The actor has experienced a remarkable resurgence in the past few years, thanks in part to her profile-boosting turn on Orange Is The New Black and an addiction-to-sobriety path to rival Robert Downey Jr. Here, she channels her storied past to play Lou, the kind of drug-addled but charming fuckup that plays to Lyonne’s strengths—a bluntly outsized personality, brash but likable, with a self-destructive streak bigger than the podunk town in which the story unfolds. Living in the dilapidated but free trailer home bequeathed her by a deceased father, Lou lives to get high and enjoy life, picking up the occasional shift as a motel maid, until a blackout one night leaves her with strange visions, bizarre health issues, and a rapidly expanding midsection that gives the term “immaculate conception” an unsettling twist.

In Lyonne’s hands, the body horror elements of Antibirth possess a visceral effectiveness. As her belly swells in a matter of days and her frame is pummeled with various gruesome afflictions (sickly skin lesions, a massive foot blister containing far too much viscous liquid), Lou responds as any sensible person lacking health care would: by putting on a brave public face while freaking out about it in private. These sequences, though sometimes undercut by first-time feature director Danny Perez’s penchant for inserting homages to trashy public-access TV programming, are the most successful element of the film. And the aforementioned finale—which features spewing fluids, government agents, and a genuinely horrific moment which earns the film its title—is well worth seeing.

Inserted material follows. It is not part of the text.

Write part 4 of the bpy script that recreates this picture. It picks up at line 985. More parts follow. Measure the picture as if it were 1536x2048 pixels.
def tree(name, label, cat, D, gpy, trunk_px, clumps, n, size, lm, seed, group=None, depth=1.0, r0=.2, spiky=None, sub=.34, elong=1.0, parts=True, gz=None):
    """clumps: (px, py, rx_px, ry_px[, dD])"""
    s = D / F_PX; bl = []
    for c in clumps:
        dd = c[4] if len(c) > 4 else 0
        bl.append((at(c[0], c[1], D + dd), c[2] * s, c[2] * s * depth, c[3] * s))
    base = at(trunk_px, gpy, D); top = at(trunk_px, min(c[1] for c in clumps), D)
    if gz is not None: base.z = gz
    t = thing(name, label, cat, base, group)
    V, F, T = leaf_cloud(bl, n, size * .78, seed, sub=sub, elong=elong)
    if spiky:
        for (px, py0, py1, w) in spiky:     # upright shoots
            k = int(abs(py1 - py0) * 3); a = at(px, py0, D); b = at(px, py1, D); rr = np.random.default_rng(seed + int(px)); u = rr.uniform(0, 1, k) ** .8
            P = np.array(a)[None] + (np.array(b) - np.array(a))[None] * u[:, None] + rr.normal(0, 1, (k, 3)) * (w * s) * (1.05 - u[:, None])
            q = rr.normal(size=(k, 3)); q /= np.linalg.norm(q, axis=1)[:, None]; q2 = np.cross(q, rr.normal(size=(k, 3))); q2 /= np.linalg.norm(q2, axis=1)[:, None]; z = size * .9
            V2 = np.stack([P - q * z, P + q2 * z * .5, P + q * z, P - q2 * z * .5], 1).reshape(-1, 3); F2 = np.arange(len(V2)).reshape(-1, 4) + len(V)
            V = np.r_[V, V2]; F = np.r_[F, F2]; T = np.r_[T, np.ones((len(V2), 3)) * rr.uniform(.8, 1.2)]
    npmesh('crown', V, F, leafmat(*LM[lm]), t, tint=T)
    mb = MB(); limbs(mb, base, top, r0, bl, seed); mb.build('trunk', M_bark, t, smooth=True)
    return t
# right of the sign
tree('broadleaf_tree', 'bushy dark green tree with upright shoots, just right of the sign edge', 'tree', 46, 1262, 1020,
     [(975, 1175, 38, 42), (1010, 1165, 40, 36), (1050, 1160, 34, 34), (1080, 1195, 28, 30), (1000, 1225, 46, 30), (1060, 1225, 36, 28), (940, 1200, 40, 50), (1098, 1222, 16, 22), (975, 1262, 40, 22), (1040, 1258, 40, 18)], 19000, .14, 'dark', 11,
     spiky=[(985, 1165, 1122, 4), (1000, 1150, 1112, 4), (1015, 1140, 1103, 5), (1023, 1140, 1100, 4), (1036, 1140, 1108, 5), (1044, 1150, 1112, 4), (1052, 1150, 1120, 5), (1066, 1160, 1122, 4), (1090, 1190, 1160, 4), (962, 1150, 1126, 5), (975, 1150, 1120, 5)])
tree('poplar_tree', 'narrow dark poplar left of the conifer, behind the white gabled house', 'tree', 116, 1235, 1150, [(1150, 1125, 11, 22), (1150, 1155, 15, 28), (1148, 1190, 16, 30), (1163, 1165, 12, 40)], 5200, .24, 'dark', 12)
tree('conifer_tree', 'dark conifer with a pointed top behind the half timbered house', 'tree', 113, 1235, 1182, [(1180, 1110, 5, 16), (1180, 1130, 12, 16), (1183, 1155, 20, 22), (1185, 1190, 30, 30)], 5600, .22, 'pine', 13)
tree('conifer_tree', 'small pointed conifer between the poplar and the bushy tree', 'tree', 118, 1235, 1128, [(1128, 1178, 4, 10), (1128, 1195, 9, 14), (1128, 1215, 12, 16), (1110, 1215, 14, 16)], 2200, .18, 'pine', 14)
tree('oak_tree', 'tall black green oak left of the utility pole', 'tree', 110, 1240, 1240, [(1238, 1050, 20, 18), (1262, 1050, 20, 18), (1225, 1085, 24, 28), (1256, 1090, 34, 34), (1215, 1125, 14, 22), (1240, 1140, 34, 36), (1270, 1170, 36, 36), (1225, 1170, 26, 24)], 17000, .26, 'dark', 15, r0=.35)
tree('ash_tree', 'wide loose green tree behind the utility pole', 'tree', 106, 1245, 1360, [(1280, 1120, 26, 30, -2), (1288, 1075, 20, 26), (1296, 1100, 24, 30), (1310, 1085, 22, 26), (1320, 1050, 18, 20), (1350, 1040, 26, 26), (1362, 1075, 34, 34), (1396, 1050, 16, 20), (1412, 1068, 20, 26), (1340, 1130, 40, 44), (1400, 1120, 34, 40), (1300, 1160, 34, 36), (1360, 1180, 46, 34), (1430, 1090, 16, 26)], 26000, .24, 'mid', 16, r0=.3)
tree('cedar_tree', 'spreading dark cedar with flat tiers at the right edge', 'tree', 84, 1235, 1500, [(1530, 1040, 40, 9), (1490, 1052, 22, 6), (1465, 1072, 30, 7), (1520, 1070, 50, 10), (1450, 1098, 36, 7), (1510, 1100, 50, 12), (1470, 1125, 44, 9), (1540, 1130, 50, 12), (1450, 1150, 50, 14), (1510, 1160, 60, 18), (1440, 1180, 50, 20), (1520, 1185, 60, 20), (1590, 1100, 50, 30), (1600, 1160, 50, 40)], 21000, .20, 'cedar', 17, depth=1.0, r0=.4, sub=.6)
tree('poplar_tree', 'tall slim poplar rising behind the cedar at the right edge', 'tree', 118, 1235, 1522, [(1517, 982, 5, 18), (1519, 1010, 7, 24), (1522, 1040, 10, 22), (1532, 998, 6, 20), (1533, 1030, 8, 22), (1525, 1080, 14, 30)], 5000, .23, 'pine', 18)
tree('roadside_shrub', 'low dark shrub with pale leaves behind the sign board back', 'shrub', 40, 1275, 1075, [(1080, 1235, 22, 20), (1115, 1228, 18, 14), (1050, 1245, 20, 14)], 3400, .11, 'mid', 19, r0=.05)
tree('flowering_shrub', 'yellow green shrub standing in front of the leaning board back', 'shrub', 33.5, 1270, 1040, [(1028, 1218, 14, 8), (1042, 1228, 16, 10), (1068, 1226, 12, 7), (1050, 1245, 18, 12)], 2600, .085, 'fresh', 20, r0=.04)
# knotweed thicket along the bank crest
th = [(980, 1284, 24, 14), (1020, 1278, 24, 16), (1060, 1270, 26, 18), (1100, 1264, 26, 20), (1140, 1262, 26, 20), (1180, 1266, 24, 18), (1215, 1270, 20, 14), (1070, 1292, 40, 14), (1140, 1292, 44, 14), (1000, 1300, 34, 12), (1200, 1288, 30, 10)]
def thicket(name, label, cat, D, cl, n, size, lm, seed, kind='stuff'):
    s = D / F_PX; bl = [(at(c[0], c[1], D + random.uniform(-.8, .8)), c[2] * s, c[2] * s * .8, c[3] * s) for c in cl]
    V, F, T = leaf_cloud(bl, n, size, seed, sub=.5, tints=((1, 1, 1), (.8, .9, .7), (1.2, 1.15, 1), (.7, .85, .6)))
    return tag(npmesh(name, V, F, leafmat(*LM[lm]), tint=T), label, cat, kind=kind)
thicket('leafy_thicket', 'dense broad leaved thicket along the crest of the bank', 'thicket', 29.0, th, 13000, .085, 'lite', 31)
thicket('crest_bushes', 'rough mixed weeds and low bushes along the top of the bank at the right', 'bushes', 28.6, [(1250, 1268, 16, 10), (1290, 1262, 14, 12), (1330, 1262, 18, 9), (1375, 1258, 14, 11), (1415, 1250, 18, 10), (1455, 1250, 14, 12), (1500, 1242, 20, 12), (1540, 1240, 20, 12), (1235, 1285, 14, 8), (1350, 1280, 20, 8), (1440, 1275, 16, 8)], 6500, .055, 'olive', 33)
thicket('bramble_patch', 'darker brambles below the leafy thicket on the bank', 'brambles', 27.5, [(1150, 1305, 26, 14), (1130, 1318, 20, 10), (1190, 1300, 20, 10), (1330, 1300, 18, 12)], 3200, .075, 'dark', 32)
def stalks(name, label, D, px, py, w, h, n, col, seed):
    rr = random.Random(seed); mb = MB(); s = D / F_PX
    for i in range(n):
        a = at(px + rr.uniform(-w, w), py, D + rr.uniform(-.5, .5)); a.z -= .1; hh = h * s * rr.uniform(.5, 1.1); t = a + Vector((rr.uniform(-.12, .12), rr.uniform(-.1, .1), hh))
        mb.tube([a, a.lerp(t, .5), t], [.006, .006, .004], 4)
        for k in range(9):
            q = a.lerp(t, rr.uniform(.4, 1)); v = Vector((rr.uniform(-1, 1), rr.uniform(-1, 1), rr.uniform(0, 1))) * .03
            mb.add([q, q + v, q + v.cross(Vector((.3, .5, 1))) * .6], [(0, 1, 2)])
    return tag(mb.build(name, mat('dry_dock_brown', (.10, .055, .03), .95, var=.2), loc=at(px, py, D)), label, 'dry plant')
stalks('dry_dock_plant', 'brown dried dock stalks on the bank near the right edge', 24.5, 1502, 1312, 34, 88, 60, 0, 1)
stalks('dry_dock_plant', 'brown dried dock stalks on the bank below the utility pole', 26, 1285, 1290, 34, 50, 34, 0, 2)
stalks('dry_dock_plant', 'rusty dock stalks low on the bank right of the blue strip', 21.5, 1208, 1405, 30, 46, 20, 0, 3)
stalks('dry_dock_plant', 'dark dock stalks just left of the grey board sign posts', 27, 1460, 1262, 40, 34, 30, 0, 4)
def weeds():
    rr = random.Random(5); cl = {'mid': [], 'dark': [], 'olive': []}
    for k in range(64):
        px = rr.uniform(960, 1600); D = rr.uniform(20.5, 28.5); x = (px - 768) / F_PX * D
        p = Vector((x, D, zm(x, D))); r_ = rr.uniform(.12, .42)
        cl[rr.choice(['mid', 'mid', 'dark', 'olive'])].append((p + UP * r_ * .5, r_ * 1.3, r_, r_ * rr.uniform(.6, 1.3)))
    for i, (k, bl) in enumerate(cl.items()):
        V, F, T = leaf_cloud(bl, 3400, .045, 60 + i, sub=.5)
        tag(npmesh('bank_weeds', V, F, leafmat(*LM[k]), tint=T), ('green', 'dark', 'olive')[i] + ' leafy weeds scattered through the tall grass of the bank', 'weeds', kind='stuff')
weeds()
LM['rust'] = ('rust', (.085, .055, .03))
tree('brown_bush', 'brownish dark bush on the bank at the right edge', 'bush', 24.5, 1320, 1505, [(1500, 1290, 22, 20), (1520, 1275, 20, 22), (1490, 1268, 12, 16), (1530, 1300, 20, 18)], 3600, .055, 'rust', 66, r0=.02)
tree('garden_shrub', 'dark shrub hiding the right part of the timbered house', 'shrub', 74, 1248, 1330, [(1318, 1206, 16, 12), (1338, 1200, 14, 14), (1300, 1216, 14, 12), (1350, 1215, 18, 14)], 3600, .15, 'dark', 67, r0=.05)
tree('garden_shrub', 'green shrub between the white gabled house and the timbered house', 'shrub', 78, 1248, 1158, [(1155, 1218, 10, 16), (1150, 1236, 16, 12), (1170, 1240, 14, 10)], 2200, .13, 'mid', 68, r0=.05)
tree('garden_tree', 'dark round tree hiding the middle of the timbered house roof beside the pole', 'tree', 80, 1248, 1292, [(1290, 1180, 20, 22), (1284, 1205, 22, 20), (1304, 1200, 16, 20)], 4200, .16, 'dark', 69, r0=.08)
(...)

Unfortunately, there’s an entire movie to get through before arriving there. Antibirth is all over the map, in terms of both tone and quality. There’s a mid-’90s indie vibe to some of the proceedings, as scene after scene finds Lou and her friend Sadie (Chloë Sevigny) hanging out, getting high, listening to music, and shooting the shit like characters in a Gus Van Sant knockoff. Other times, the film pivots to the den of a drug dealer (Mark Webber), taking on a tense and jittery vibe as it tries to fill in the background of Lou’s transformation with some oblique nonsense about a new drug with dangerous side effects. And partway through the film, Meg Tilly—nigh-unrecognizable, save for that unmistakable voice—enters as a mysterious stranger who may or may not have information about what’s happening to Lou. She seems to have been ported over from another movie altogether—one with a more traditional horror narrative, though Tilly’s scattershot explanations are as half-baked as the “vision” montages sprinkled throughout, like dream sequences from some soggy made-for-cable clunker. Perez may be trying to say something about the visual aesthetic of low-budget Americana media, but he’s not doing it very well.

Lyonne holds this entire slapdash mess together through sheer force of personality. It’s not enough to rescue the go-nowhere subplots, or make the stylistic flourishes (like a psychedelic children’s restaurant staffed by creepy furries) feel any less shoehorned into the proceedings. But her winning presence at least anchors these jarring and inconsistent scenes from one moment to the next. Every time the camera lingers overlong on another shot of Sevigny dance-swaying, or we take a minute to watch a homeless man (or is he? Who cares?) spy on sex in the back of a car, Lyonne is never far away, ready to grit her teeth and lend some vivacious sparkle to a movie that doesn’t deserve it.